Let us begin where history begins. In antiquity, the Amazigh and specifically, for this article, I am writing about the Kel Tamajaq people, moved southward from the Tafilalt region into the Sahel under their founding queen Tin Hinan, believed to have lived between the 4th and 5th centuries. This was not migration in the modern sense. It was a people moving through their own world, reading the land by stars and seasons, answering to no modern border because none yet existed. From the seventh century onward, following the Arab conquest of the Maghreb, they began a continuous southwestward movement, arriving in the region we now call Niger around the eleventh century onward. By the end of the 1300s, Kel Tamajaq tribes had established themselves as far south as what we now call northern Nigeria.

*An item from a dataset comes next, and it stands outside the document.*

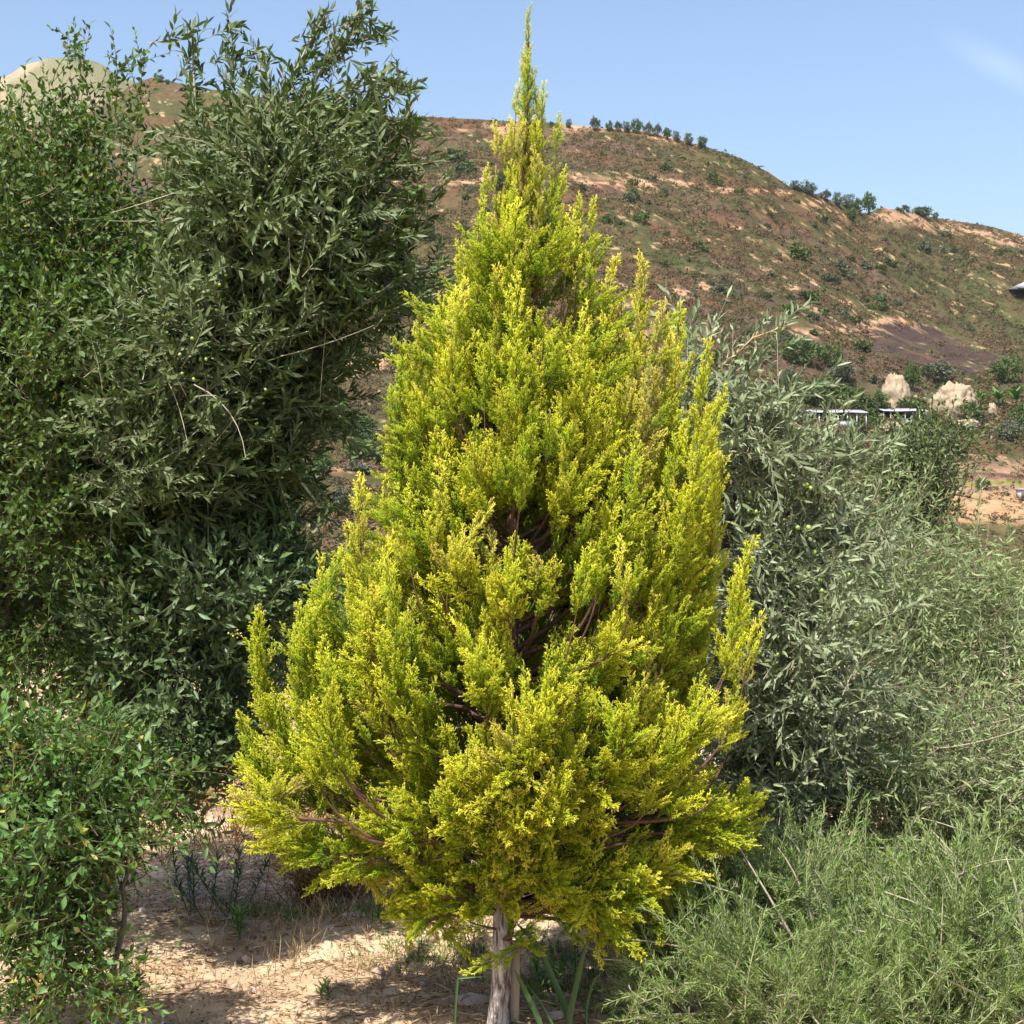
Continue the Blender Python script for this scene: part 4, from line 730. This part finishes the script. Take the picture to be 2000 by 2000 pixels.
# stones
for px, py, s, lb in ((920, 1960, .07, 'flat pinkish stone left of the trunk base'), (700, 1800, .08, 'flat pale stone in the shade of the dry bush'), (1090, 1985, .055, 'rounded tan stone right of the trunk, behind the strap leaves')):
    x, y = gp(px, py); V, T = ico(s, 1, 3); V = V * [1, .8, .38]; V = V * (1 + (fbm(V[:, 0] * 20 + px, V[:, 1] * 20, 171, 3) - .5) * .5)[:, None] + [x, y, float(gz(np.array([x]), np.array([y]))[0]) - s * .1]; o = build('stone', V, T, M['stone'], attrs={'rnd': np.full(len(V), .6)}, smooth=True)
    tag(o, lb, 'stone')

# ------------------------------------------------------------------ mid-distance bushes behind the garden
rs = RS(201)
def clumpbush(rs, nclump, nleaf, leaf, sh=(1, 1, .8), stem=True):
    g = Geo(); C = norm(rs.normal(size=(nclump, 3))) * rs.uniform(.2, 1, (nclump, 1)) ** .5 * .78; n = nclump * nleaf; P = np.repeat(C, nleaf, 0) + norm(rs.normal(size=(n, 3))) * rs.uniform(.05, .28, (n, 1)); P = P * sh; P[:, 2] += sh[2] * .85; P = P[P[:, 2] > 0]; n = len(P)
    lv, lt = leaf_tris(leaf, leaf * .6, .3, .2); D = norm(P - [0, 0, .6] + rs.normal(size=(n, 3)) * .7); V, T, A = place(lv, lt, frames(D, rs), P, None, rnd=np.clip(rs.uniform(.2, .8, n) + rs.normal(size=n) * .1, 0, 1)); return V, T, A
def mesh_of(name, V, T, A, m):
    o = build(name, V, T, m, attrs=A); me = o.data; bpy.data.objects.remove(o); return me
mid = [mesh_of('bush', *clumpbush(rs, 60, 60, .07), M['hill_bush']) for _ in range(3)]
for px, y, Y, s, lb in ((560, 1120, 16, .9, 'round grey-green bush behind the berry shrub'), (660, 1080, 20, 1.0, 'pale green bush in the gap just left of the cypress'), (600, 1180, 13, .75, 'bush low in the gap left of the cypress'),
                        (760, 1130, 24, 1.6, 'bush behind the middle of the cypress'), (200, 1400, 12, .7, 'dark bush behind the left shrubs'), (1300, 1200, 15, 1.0, 'bush behind the right flank of the cypress'), (1900, 1110, 22, 1.1, 'bush at the right edge, behind the tangled shrubs'), (2030, 1130, 20, 1.2, 'bush beyond the right edge of the tangled shrubs'),
                        (1680, 1130, 22, 1.5, 'bush behind the small upright tree'), (1400, 1150, 26, 2.0, 'large bush behind the right olive tree'), (500, 1180, 26, 2.2, 'large bush behind the left olive tree'), (330, 1200, 22, 1.6, 'bush low behind the left olive tree'), (1000, 1260, 16, 1.2, 'bush hidden behind the heart of the cypress'), (1150, 1250, 18, 1.4, 'bush behind the lower cypress branches')):
    o = bpy.data.objects.new('bush', mid[rs.randint(3)]); COL.objects.link(o); x = (px - 1000) / F * Y; o.location = (x, Y, float(zbase(Y)) - .05); hgt = (CAMZ - (y - 1000 - 45) / F * Y - float(zbase(Y))); o.scale = (s, s, max(hgt / 1.6, .3)); o.rotation_euler = (0, 0, rs.uniform(0, 6)); tag(o, lb, 'bush')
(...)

Notice the phrasing I am forced to use, “what we now call.” That is precisely the problem. There was no Nigerian border in the 1300s. There was only land, and people who knew it intimately.

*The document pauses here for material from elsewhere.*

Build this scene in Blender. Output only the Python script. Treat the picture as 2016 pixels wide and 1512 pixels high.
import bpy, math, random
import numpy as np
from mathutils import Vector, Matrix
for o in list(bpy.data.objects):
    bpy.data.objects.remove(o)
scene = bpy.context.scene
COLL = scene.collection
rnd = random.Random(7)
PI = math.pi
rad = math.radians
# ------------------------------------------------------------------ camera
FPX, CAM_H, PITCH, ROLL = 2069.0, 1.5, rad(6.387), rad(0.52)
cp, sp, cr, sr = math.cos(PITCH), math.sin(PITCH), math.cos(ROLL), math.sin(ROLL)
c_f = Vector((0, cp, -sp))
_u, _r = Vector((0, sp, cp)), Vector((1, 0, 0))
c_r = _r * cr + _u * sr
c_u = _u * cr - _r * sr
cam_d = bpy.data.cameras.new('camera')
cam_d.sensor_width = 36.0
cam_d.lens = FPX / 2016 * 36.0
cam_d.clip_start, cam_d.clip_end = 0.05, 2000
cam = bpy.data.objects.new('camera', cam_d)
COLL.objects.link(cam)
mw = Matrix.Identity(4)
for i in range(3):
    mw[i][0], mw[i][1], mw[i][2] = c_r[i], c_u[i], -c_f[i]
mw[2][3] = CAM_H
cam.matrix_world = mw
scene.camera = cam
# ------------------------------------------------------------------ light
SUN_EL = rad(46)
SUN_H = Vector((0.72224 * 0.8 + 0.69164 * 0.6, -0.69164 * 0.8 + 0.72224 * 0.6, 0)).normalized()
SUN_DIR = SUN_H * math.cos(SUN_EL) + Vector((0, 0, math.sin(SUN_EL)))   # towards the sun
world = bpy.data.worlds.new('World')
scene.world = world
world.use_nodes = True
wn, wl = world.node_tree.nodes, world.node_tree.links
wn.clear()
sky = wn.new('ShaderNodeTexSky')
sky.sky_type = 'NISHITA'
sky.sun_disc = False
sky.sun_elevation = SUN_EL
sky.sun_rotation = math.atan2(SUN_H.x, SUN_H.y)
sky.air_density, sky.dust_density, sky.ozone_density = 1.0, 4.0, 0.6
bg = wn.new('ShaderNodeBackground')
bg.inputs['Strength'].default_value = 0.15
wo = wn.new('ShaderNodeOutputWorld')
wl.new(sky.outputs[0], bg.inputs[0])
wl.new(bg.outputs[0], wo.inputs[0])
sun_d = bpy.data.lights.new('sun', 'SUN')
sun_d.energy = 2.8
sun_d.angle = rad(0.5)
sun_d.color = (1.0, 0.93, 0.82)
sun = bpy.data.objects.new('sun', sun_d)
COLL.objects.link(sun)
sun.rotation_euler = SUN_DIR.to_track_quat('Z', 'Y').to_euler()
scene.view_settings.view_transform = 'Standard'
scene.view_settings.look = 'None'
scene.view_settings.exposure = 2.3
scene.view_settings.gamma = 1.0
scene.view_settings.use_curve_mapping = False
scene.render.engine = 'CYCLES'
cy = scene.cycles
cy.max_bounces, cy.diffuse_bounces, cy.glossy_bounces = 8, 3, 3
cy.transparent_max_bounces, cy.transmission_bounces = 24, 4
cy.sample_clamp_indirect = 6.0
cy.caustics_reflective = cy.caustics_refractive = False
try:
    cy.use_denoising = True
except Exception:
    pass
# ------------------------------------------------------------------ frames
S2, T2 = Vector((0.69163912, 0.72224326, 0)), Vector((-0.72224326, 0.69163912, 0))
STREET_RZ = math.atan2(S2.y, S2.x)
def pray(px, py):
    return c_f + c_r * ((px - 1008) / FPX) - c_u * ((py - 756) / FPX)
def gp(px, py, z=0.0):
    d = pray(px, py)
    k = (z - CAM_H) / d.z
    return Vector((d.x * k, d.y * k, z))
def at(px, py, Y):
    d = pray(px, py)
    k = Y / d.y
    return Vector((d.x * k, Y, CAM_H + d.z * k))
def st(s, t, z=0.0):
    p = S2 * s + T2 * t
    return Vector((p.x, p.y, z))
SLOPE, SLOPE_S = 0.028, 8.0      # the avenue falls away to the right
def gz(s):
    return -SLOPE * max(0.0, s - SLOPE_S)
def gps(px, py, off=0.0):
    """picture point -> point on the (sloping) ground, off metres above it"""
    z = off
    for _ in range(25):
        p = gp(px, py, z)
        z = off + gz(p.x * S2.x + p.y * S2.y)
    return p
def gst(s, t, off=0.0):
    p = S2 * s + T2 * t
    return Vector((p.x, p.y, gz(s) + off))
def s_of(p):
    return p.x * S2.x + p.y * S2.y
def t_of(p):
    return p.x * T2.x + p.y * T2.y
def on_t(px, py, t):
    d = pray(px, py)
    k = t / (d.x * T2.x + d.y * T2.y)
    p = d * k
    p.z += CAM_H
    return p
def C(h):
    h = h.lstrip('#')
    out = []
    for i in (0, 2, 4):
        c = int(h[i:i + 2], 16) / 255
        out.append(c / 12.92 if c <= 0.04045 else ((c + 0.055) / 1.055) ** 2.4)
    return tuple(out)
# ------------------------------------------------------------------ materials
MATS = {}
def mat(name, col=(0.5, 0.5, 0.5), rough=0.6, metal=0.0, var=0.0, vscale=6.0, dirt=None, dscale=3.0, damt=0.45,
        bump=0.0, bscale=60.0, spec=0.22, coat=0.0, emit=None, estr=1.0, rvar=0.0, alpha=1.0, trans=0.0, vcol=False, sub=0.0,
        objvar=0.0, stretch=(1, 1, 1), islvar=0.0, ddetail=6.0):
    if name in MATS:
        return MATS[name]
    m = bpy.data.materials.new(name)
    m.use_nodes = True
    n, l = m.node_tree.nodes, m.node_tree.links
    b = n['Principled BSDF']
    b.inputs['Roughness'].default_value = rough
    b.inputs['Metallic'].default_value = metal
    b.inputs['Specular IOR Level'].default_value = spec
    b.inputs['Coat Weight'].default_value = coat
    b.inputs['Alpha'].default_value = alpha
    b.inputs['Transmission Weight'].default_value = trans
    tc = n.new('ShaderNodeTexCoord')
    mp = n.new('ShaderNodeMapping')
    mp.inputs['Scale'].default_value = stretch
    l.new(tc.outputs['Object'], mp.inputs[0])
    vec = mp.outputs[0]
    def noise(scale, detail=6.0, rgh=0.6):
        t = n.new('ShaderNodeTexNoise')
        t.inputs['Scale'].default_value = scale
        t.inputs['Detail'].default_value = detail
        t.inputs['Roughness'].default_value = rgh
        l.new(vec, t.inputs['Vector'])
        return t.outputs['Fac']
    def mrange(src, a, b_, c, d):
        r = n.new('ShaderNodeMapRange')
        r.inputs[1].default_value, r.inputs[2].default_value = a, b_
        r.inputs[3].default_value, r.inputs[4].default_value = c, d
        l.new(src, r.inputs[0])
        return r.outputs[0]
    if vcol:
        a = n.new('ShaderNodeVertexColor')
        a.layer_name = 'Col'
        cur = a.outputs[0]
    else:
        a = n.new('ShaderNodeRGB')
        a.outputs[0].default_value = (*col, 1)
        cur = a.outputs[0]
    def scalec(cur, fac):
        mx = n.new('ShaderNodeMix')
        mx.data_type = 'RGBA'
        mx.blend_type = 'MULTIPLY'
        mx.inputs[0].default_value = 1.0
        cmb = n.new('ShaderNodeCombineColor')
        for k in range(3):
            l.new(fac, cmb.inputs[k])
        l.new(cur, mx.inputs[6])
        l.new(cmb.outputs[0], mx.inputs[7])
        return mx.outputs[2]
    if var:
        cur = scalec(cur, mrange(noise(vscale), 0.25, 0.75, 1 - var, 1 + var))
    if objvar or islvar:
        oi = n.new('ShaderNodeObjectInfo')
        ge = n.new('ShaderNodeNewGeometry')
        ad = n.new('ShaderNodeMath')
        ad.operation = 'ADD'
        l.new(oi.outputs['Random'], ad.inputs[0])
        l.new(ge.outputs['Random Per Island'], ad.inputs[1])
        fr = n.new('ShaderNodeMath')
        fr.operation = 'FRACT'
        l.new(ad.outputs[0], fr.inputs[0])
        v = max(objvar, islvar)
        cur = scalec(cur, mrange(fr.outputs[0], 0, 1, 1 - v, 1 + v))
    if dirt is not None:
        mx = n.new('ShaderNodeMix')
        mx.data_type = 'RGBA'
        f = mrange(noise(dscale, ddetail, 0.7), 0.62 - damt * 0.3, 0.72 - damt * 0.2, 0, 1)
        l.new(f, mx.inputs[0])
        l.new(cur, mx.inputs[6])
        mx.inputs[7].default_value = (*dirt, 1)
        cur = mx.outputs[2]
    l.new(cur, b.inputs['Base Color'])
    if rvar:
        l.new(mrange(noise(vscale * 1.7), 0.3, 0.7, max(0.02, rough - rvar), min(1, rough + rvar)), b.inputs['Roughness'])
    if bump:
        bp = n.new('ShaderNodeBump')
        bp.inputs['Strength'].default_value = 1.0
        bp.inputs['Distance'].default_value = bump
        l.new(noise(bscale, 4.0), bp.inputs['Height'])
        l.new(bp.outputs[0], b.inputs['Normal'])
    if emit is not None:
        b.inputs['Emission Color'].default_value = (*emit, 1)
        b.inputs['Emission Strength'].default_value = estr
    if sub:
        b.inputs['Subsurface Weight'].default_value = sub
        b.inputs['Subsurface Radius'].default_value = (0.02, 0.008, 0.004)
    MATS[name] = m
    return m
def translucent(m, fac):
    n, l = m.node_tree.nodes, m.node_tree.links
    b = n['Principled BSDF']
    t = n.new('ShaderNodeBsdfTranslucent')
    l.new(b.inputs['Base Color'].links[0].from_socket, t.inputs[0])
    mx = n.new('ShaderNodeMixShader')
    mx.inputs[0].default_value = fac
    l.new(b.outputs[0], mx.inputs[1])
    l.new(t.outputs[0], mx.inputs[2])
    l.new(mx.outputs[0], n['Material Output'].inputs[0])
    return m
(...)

The Sultanate of Agadez, founded in 1405, grew into a major political and economic powerhouse controlling vital trans-Saharan trade routes. One of those routes ran directly and uninterrupted into the heart of what is now northern Nigeria. The most important of these arteries ran from Kano northward to Tunis and Tripoli via Agadez, Ghat, and Ghadames. Men from the Aïr region would depart in October or November, trade millet for salt and dates, then travel south to Kano, remaining in the Hausa southlands for five to seven months of the year, returning with millet, utensils, tools, pottery, cloth, and spices. I witnessed this route personally. As a child making the journey by road to Kano, I would see camel caravans moving alongside us, unhurried, purposeful, ancient. They were not crossing into a foreign country. They were doing precisely what their ancestors had done for centuries before them. The road was new. The route was not.

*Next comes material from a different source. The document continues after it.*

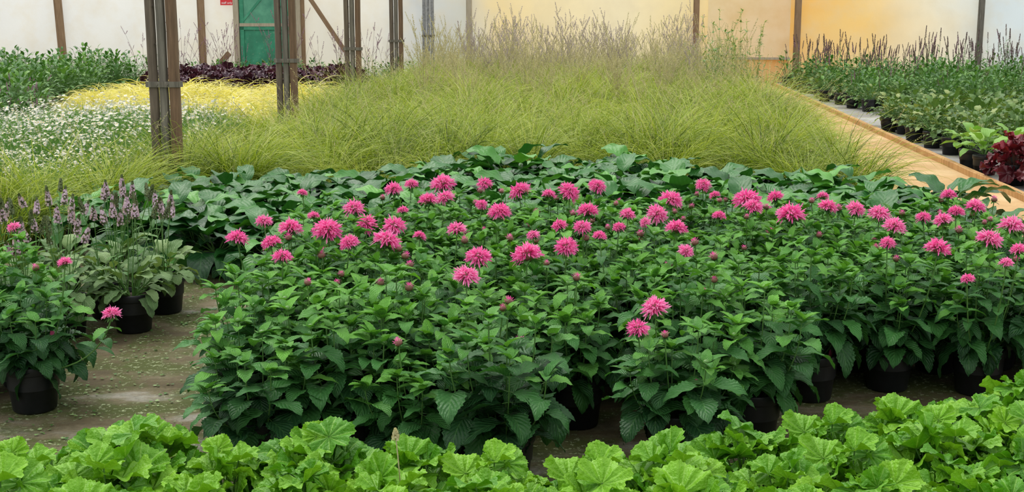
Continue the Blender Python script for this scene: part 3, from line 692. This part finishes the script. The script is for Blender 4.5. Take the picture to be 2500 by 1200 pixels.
for px,py,e in plants:
    for k in range(rng.integers(0,3)):
        a=rng.uniform(0,6.28); r=rng.uniform(.04,.16); t=np.array([r*math.cos(a),r*math.sin(a),rng.uniform(.52,.62)])
        if py<4.5: t[2]-=.06
        mb=MB(); V,F=tube(bez((t[0]*.25,t[1]*.25,.18),(t[0]*.85,t[1]*.85,.36),t,6),.0026,4); mb.add(V,F,mat=1,tint=.4)
        add_obj('bud_stem',mb.mesh('bud_stem',[M['balm'],M['stem']]),parent=e)
        add_obj('flower_bud',BUDS[rng.integers(2)],tuple(t+[0,0,.008]),parent=e,rot=(rng.normal(0,.2),rng.normal(0,.2),a),sc=rng.uniform(.032,.048))

# betony
for x,y in [(-1.90,6.2),(-2.2,6.1),(-2.12,6.5),(-2.5,6.35),(-1.85,6.6),(-2.45,6.75),(-2.8,6.5),(-2.6,6.0),(-2.15,6.9),(-2.35,5.85)]:
    e=empty('potted_betony',(x,y,0)); a=rng.uniform(0,6.28)
    add_obj('foliage',STACH[rng.integers(3)],rz=a,sc=1.0,parent=e); add_obj('flower_spikes',STSP[rng.integers(4)],rz=a,sc=1.10,parent=e); add_obj('pot',POT[0],parent=e)

# broad leaf block
scatter_plants('potted_broadleaf_perennial',[(-1.6,7.2),(3.0,7.1),(3.15,9.2),(2.4,10.0),(1.5,10.3),(.9,10.9),(-.4,11.0),(-1.0,10.0),(-2.2,9.6),(-3.1,8.9),(-3.0,8.4)],.31,.03,BROAD,rng,POTS,.85,1.15)
# foreground bed
def yb(x):
    xs=[-1.75,-1.45,-1.25,-.95,-.8,-.6,-.3,0,.3,.5,.7,1.0,1.3,1.6,1.9]; v=[3.05,3.40,3.68,3.68,3.56,3.68,3.62,3.54,3.48,3.50,3.70,3.88,3.98,4.10,4.40]
    return float(np.interp(x,xs,v))
x=-1.62
while x<2.1:
    y=yb(x)-.13
    while y>2.55:
        e=empty('potted_alumroot',(x+rng.normal(0,.02),y,0))
        add_obj('foliage',BRIGHT[rng.integers(5)],rz=rng.uniform(0,6.28),sc=rng.uniform(.93,1.12),parent=e); add_obj('pot',POTS,parent=e)
        y-=.27
    x+=.26
# dried stalk
mb=MB(); pts=bez((0,0,0),(.01,0,.25),(-.012,.0,.47),9); V,F=tube(pts,.0018,5); mb.add(V,F); spike(mb,rng,(-.012,0,.455),(0,0,1),.03,.012,40,0,size=.008)
add_obj('dried_seedhead_stalk',mb.mesh('dried_seedhead_stalk',[M['seed']]),(-.30,3.25,0))
# grass bed
scatter_bed('ornamental_grass_bed',[(-3.9,8.0),(-3.1,8.3),(-2.7,9.9),(-1.1,10.5),(-.4,11.4),(.9,11.3),(1.6,10.8),(2.9,10.1),(3.2,11),(4.1,26),(-1.7,26.3),(-2.6,15),(-3.0,12),(-3.25,10.4),(-3.9,8.7)],.36,.09,GRASS,rng,.65,1.2,mod=lambda x,y:1.0+.20*math.sin(x*2.1+y*.9)*math.sin(y*1.7))
scatter_bed('daisy_bed',[(-5.2,8.3),(-4.0,8.6),(-3.35,10.5),(-3.2,14.8),(-6.4,14.8),(-8,12),(-6,8.5)],.31,.06,DAISY,rng,.9,1.1,mod=lambda x,y:.82+.52*math.exp(-((x+4.1)**2/1.6+(y-13.0)**2/5)))
scatter_bed('golden_grass_bed',[(-5.2,15.4),(-3.2,15.2),(-3.0,19.0),(-3.0,21),(-7.0,21)],.38,.1,GOLD,rng,.9,1.35,mod=lambda x,y:1+.22*math.sin(x*2.3+y))
scatter_bed('purple_heuchera_bed',[(-6.5,22.3),(-2.9,22.2),(-2.7,25),(-6.6,25.2)],.38,.07,PURP,rng,1.0,1.4)
scatter_bed('green_shrub_bed',[(-12,19.8),(-7.5,20.8),(-7.3,26.5),(-12,26.5)],.5,.1,BUSH,rng,.8,1.2)
scatter_bed('purple_sage_bed',[(-9.0,15.3),(-5.8,15.6),(-7.3,19.5),(-10.5,19.4)],.40,.08,SALVL+BUSH[:2],rng,.8,1.2)
scatter_bed('green_border_bed',[(-6.6,25.5),(-2,25.3),(-2,27.2),(-6.6,27.6)],.5,.1,BUSH,rng,.6,.8)
scatter_bed('lavender_haze_flowers',[(-.8,20.5),(3.4,20.5),(3.9,26.2),(-1.2,26.2)],.8,.3,HAZE,rng,.7,1.15)
scatter_bed('tall_seedhead_grass',[(-1.2,16.5),(3.3,16.5),(4.2,26.2),(-1.8,26.2)],.66,.25,TSEED,rng,.65,1.1)
scatter_bed('tall_leafy_perennial',[(3.0,18.5),(3.7,19),(4.1,23.5),(3.2,23)],.5,.2,TLEAF,rng,.75,1.1)
scatter_bed('tall_thin_flowers',[(-6.8,22.6),(-2.2,22.2),(-2.0,26),(-6.8,26)],1.0,.25,THIN,rng,.8,1.1)
# right beds
scatter_plants('potted_barren_strawberry',[(4.64,13.4),(4.92,17.4),(9.5,17.4),(9.5,12.9),(6.2,13.0)],.37,.02,STRAW,rng,POT[0],1.0,1.25)
bp=[(5.2,19.6),(5.55,26.0),(12.5,25.4),(12.5,19.3)]
for x,y in scatter(bp,.42,.04,rng):
    if not clear(x,y,.4): continue
    e=empty('potted_salvia',(x,y,0)); add_obj('foliage',STRAW[rng.integers(4)] if rng.random()<.4 else BUSH[rng.integers(3)],rz=rng.uniform(0,6.28),sc=rng.uniform(.75,1.0),parent=e)
    if rng.random()<(.12 if y<22.5 else .6): add_obj('flower_spikes',SALV[rng.integers(4)],rz=rng.uniform(0,6.28),sc=rng.uniform(.95,1.4) if y>22 else .8,parent=e)
    add_obj('pot',POT[0],parent=e)
for x,y in [(4.54,12.15),(4.58,12.65),(4.92,12.45)]:
    e=empty('potted_hosta',(x,y,0)); add_obj('foliage',HOSTA[rng.integers(2)],rz=rng.uniform(0,6),sc=1.15,parent=e); add_obj('pot',POT[0],parent=e)
for x,y in [(4.56,11.45),(4.88,11.3),(4.95,11.7),(4.7,11.0)]:
    e=empty('potted_crimson_heuchera',(x,y,0)); add_obj('foliage',REDH[rng.integers(2)],rz=rng.uniform(0,6),sc=1.1,parent=e); add_obj('pot',POT[0],parent=e)

# ------------------------------------------------------------------ light, camera
w=bpy.data.worlds.new('World'); SC.world=w; w.use_nodes=True
bg=w.node_tree.nodes['Background']; bg.inputs[0].default_value=(.98,.985,1,1); bg.inputs[1].default_value=1.22
sl=bpy.data.lights.new('sun','SUN'); sl.energy=2.5; sl.angle=math.radians(42); sl.color=(1,.97,.9)
so=add_obj('sun',sl,(0,0,10)); so.rotation_euler=(math.radians(-25),math.radians(-20),0)
cam=bpy.data.cameras.new('camera'); cam.lens=44.64; cam.sensor_width=36; cam.sensor_fit='HORIZONTAL'; cam.clip_end=200
co=add_obj('camera',cam,(0,0,1.6)); co.rotation_euler=(math.radians(90)-math.atan(584/3100),0,0); SC.camera=co
SC.view_settings.view_transform='Standard'
print('objs',len(bpy.data.objects))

What the colonial period did was both catastrophic and deliberate. With the independence of African nations in the 1960s, the ancient north-south routes were severed by national boundaries, and governments hostile to Kel Tamajaq nationalism made little effort to maintain trans-Saharan trade. Their territory was artificially divided, with large populations assigned by decree to Niger, Mali, Algeria, Libya, and Burkina Faso. Nigeria was never named in that reckoning, yet the Kel Tamajaq were already there, had been there for centuries, and remained. The droughts of 1972 and 1982 that many accounts cite as the origin of their Nigerian presence are a recent footnote in a story that is centuries older. What those droughts did was deepen a settlement that was already ancient. They did not create it.
I am not a historian, I am a witness, a child of the Sahel attempting to document what I have seen and lived, and to offer a “corrective” to the misconceptions that colonial framing has left behind. What I witnessed was the living continuation of one of Africa’s most enduring civilizations… a people whose roots in this land predate every border, every colonial charter, and every nation-state in the region. They are not merely North African. They are Sahelian. They are West African. They are ours, and we are part of them too.